September 1 2010

I'm Sorry. What?

Hadley Heath

Please tell me I'm not the only person who read this and thought, "I'm sorry. What?"  There is something really fishy about this logic.  Ruth Marcus writes for the Wilmington News Journal:


Economist Keith Hennessey, an adviser to President George W. Bush, looked at the issue from a different perspective. He assumed that the longer period for collecting benefits would result in increased unemployment - contributing somewhere between 0.5 and 1 percentage points to the unemployment rate - and considered whether the trade-off was worthwhile.

At the lower effect, with unemployment at 9.5 percent, he calculated that "eight people who would like a job but cannot find one are getting more generous (unemployment) benefits for each person who is getting those same benefits and choosing not to take a new job."

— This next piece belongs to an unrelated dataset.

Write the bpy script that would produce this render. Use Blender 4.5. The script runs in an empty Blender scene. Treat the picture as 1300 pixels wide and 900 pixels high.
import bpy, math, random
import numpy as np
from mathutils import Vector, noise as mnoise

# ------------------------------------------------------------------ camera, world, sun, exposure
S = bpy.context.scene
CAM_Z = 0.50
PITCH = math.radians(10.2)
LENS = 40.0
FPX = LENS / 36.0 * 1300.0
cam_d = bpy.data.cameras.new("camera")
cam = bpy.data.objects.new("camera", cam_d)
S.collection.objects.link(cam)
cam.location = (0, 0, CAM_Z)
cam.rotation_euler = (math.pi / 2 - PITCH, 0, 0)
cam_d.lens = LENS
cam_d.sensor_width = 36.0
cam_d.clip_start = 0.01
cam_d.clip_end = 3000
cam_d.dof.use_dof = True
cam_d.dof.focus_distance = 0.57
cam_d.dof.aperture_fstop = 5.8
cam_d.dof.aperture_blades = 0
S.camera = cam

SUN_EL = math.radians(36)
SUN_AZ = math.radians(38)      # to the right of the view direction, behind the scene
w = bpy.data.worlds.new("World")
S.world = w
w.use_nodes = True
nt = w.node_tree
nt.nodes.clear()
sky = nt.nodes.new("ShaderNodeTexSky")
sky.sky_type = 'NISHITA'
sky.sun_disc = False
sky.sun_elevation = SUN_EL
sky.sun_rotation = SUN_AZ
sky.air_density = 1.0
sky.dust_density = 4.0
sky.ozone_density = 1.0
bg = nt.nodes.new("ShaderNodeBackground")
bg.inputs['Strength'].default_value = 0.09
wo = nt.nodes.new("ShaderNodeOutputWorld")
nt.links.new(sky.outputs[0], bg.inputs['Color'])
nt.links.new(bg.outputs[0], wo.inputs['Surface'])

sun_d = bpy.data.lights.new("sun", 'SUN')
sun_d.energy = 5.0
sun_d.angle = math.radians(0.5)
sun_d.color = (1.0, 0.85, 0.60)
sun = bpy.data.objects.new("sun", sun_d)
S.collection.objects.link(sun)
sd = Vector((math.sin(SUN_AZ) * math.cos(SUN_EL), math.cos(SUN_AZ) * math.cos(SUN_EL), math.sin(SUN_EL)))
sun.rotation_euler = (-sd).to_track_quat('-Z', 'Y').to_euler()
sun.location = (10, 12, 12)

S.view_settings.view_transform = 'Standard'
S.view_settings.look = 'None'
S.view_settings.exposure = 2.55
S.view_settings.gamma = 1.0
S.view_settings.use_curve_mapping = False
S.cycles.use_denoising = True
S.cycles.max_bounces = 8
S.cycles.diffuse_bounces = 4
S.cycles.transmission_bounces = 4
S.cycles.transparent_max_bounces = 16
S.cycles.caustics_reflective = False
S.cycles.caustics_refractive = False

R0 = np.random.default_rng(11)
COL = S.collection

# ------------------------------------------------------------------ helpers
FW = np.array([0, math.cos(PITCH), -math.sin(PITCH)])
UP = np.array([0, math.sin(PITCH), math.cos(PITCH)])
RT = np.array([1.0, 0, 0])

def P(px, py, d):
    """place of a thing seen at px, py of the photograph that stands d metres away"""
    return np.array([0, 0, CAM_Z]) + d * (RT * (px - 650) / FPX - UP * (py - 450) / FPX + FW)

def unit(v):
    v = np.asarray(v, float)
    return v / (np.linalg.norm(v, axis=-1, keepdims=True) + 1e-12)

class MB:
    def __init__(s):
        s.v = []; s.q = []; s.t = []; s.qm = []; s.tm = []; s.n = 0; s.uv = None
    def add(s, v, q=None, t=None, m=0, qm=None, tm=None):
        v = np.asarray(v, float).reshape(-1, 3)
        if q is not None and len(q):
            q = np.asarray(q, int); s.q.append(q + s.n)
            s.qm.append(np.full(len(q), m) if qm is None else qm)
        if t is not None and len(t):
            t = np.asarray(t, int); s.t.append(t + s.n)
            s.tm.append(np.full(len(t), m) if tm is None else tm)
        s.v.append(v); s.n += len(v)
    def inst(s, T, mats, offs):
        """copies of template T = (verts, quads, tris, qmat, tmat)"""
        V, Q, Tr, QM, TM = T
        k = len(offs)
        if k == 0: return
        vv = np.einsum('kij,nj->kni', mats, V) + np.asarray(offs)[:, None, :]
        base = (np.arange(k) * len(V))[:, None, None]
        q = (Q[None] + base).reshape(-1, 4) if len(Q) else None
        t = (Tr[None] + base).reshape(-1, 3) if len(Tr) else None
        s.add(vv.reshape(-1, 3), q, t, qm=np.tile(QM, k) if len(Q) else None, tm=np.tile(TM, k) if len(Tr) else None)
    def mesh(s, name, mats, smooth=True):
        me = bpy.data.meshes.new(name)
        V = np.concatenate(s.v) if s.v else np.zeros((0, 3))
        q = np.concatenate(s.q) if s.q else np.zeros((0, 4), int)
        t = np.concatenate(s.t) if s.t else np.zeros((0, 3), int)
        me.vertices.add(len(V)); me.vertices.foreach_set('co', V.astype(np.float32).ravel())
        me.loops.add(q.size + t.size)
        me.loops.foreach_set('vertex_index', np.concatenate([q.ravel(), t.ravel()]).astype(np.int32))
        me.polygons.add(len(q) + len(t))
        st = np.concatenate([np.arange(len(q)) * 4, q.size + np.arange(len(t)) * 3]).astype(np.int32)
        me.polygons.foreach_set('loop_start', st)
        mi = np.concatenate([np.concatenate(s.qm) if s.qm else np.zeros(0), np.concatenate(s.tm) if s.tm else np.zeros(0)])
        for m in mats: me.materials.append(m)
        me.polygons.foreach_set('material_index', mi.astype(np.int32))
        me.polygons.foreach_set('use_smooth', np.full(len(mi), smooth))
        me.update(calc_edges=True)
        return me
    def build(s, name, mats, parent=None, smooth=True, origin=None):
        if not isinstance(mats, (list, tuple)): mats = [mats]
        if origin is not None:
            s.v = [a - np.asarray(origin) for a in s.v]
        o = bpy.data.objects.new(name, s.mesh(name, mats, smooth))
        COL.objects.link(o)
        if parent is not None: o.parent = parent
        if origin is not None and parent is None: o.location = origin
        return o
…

At an 8-to-1 ratio, extending unemployment is good policy, Hennessey said. And what if the more generous benefits contribute a full percentage point to the unemployment rate? Then the ratio of out-of-luck worker to loafer drops to 3.5-to-1. "That is a tougher call, but I would still say yes," Hennessey concluded.


Okay, so either one out of every nine unemployed people will remain unemployed because of the disincentive to work in the extension of jobless benefits. Or two out of every nine unemployed people will remain unemployed for this reason.

It seems that Marcus (and Hennessey) are ignoring how high unemployment affects the economy - not just the individuals who are unemployed.  Consider those numbers again: if one or maybe even two out of every nine jobless people are voluntarily unemployed - they aren't trying that hard to get work because they can rely on the unemployment benefits - that adds up to millions of people.  There are currently about 14.6 million unemployed people in the United States.  So, are you telling me that a policy that essentially encourages approximately 1.62 to 3.24 million people to remain jobless is good for the United States?  That's billions in lost productivity and a smaller economic pie, in addition to the money spent paying unnecessary benefits.

 
Putting that part of the work force back into jobs is tantamount to taking our current unemployment rate of 9.5% and lowering it to 8.4% or 7.4%.  That's pretty significant.


Of course we don't want people who are looking for work in earnest, and simply can't find a job, to suffer, but we need to also understand the full consequences of policies that discourage work.  It's more than a budget problem.  It's a big economic problem.